» Exercise goal
Determine how many lines include "from". Give the number and nothing else.

━━━━━━━━

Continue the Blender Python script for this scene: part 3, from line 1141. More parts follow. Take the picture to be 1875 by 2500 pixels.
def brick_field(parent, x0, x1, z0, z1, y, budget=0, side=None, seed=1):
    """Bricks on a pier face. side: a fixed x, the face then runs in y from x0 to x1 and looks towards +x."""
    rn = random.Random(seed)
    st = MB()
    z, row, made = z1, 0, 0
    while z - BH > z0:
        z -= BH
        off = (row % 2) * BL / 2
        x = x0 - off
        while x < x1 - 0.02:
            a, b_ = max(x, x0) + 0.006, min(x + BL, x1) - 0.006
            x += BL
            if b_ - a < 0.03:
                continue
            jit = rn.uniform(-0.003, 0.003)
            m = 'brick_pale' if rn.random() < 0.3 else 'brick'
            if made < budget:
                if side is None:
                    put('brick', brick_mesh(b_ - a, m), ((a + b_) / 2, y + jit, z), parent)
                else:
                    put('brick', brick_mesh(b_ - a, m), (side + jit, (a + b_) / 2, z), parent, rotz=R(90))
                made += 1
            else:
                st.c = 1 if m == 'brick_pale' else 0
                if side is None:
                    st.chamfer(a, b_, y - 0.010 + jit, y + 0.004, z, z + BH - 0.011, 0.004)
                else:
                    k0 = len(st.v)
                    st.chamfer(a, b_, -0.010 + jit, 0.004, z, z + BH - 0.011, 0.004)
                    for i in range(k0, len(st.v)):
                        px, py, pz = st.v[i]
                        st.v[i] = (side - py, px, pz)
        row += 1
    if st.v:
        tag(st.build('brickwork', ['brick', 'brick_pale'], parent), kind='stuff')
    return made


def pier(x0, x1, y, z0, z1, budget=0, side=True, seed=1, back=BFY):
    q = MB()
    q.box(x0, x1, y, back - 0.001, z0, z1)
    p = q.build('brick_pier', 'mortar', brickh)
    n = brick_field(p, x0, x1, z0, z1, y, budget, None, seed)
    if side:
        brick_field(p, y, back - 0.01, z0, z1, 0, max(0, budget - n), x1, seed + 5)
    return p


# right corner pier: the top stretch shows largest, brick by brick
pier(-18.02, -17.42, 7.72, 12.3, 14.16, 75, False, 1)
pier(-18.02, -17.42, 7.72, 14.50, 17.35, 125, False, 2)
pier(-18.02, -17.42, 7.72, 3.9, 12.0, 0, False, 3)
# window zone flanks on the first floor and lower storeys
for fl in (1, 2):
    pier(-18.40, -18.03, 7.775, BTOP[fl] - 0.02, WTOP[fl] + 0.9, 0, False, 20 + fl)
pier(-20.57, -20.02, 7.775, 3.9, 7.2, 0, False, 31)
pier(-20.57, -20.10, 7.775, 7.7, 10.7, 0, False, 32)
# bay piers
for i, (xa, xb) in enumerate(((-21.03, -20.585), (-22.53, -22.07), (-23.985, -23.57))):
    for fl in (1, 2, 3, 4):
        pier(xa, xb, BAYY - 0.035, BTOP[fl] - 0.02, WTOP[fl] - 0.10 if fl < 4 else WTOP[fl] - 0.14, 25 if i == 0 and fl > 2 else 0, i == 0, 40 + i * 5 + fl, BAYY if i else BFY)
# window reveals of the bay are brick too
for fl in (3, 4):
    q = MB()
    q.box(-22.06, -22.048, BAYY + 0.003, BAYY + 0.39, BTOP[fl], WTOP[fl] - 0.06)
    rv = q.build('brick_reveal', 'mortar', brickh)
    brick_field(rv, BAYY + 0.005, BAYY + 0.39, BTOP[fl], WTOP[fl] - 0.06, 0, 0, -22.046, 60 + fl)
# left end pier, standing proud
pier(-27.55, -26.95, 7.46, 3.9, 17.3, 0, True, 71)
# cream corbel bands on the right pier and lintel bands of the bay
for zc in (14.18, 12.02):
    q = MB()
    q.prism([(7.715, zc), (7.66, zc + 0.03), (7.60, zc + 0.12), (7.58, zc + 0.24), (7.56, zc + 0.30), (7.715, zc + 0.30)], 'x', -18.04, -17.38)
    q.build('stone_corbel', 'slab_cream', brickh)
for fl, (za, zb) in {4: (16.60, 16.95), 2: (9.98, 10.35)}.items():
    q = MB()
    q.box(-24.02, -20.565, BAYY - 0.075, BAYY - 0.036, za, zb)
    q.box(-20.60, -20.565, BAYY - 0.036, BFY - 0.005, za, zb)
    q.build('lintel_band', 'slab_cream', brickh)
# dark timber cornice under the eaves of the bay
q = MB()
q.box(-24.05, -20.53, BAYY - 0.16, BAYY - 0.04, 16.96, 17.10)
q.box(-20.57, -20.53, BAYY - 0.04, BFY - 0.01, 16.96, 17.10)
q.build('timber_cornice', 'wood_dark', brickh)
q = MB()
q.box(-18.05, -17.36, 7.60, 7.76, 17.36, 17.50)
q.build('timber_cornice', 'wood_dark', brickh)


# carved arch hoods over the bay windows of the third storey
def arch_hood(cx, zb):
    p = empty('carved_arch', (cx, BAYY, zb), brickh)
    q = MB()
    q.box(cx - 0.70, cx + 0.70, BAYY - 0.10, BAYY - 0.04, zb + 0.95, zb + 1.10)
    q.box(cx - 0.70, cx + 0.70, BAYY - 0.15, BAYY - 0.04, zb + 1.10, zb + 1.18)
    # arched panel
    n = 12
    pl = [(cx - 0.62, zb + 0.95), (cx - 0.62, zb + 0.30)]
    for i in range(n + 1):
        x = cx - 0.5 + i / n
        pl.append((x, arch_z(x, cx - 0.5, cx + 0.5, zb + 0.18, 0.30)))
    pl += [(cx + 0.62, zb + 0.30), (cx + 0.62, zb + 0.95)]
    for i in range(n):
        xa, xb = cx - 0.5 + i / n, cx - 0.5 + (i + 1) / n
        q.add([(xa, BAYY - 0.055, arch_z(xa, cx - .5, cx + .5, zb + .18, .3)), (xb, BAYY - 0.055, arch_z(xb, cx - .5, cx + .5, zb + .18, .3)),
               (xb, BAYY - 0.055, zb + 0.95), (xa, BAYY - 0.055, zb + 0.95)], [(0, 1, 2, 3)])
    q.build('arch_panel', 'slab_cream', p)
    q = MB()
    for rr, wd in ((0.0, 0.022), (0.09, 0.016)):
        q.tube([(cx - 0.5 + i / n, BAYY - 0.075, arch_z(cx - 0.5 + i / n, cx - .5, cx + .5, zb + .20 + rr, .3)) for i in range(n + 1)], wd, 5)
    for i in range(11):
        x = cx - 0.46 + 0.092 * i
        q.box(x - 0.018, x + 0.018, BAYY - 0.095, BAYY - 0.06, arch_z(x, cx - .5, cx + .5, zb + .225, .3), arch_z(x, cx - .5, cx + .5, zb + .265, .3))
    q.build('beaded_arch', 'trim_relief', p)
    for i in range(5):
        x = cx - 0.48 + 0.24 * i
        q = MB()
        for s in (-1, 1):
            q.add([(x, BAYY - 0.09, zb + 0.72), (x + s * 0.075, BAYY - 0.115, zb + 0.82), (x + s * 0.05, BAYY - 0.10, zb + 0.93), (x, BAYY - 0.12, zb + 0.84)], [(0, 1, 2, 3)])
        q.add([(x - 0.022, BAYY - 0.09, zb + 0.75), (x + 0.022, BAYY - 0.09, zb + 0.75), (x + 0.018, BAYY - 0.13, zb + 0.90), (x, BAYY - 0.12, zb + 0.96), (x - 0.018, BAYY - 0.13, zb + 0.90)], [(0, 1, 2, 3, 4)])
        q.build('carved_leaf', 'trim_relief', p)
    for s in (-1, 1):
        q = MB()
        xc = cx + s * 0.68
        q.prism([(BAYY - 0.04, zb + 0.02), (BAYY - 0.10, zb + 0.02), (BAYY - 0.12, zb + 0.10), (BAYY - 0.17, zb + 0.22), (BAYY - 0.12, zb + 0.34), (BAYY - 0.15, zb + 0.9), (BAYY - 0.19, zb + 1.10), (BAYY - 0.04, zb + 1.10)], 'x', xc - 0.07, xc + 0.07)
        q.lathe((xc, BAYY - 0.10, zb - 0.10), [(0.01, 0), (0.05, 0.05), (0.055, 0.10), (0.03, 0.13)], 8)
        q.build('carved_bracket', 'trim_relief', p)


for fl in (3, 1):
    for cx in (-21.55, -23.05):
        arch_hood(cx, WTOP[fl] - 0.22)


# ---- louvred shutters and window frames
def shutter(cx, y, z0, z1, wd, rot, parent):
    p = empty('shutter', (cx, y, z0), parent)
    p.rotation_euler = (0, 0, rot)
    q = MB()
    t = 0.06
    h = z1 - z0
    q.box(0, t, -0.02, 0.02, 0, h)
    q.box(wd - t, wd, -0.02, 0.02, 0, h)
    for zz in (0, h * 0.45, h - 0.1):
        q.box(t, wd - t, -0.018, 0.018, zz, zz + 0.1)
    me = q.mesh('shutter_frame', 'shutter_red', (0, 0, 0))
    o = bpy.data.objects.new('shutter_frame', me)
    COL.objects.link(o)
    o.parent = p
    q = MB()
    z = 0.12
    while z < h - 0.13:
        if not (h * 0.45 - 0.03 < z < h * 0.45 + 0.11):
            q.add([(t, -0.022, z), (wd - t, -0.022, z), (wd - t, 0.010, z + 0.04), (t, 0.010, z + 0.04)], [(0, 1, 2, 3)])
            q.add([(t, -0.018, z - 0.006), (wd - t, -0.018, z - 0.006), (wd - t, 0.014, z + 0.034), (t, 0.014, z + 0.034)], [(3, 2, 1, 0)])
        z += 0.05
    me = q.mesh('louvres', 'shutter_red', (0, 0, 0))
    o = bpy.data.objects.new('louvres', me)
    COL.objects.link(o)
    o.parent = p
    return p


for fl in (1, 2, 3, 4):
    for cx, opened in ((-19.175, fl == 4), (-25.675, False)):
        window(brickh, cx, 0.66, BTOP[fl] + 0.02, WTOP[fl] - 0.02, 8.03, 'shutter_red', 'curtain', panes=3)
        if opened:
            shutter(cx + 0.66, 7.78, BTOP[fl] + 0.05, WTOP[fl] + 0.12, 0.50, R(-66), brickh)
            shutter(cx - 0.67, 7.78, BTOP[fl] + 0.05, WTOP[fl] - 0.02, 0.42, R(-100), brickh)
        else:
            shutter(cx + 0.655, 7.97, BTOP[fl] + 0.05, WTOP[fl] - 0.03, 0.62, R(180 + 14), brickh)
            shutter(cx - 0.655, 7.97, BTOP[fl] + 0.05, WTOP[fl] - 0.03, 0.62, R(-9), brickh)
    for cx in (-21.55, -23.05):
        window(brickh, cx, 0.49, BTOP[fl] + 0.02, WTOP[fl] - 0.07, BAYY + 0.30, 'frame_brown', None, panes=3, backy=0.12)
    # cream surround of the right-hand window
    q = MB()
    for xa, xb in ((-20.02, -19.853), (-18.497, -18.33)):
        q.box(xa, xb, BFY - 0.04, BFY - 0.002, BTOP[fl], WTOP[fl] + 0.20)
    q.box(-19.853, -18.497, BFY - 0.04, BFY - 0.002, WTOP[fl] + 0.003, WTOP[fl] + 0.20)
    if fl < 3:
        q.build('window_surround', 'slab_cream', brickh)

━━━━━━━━

» Written answer
2